Preference for proprietary strategies
Others, however, are less convinced by off-the-shelf low-carbon benchmarks. Certain asset owners have instead developed in-house stock selection or exclusion strategies to reduce emissions or sustainability risks generally, while retaining standard benchmarks
Norway’s NKr11.93trn ($1.34trn) sovereign wealth fund, for instance, shuns what it calls “climate-adjusted indices” for issues related to their volatility and because it says there is no index industry standard for their design.
In December, Norges Bank Investment Management (NBIM), which invests the fund, said it had begun systematically “pre-screening” for sustainability risks all the companies that enter its equity index, the FTSE Global All Cap, each quarter. As result of this process, NBIM has so far excluded nine stocks from the portfolio, despite them being added to the index it tracks.
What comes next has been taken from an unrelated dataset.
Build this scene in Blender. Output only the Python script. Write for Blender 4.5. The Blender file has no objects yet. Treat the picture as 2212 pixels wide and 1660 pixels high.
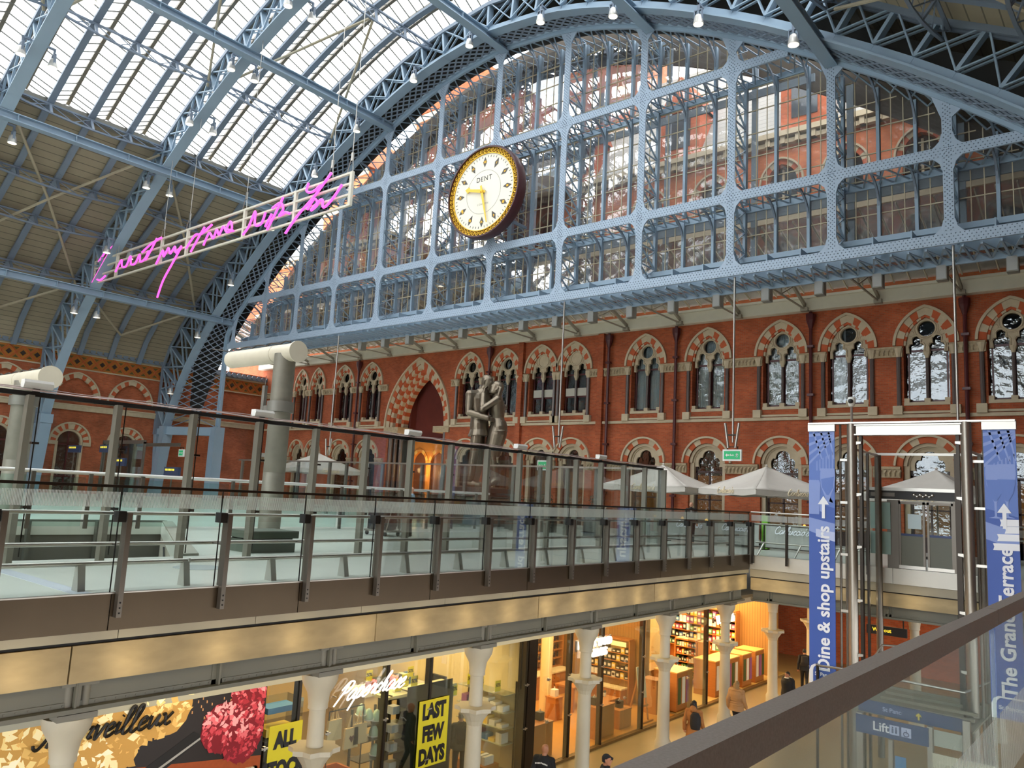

In a similar vein, Swedish state pension fund AP4, an early mover into low-carbon indices in 2012, has now ditched them. Since 2017 it has been using a low-carbon equity strategy it developed combining active and passive investing and using traditional benchmarks. Capital Monitor will be taking a closer look at the SKr489.8bn ($54bn) fund’s approach in a separate article.
Research published in December by the Bank for International Settlements (BIS) supports such thinking. The Basel-based central bank for central banks says there are simple allocation rules whereby passive investors can trim the carbon footprint of their portfolios. By 2019 they could have achieved a cumulative reduction of 64% of carbon emissions relative to the 2010 MSCI global stock portfolio by excluding 11% of the most polluting corporates, the BIS argues.
Whether most investors have the resources to pursue such strategies is another matter. In the meantime, the rise of off-the-shelf low-carbon benchmarks – whether for tracking or benchmarking purposes – looks set to continue. Time will presumably tell how effective they are at reducing emissions.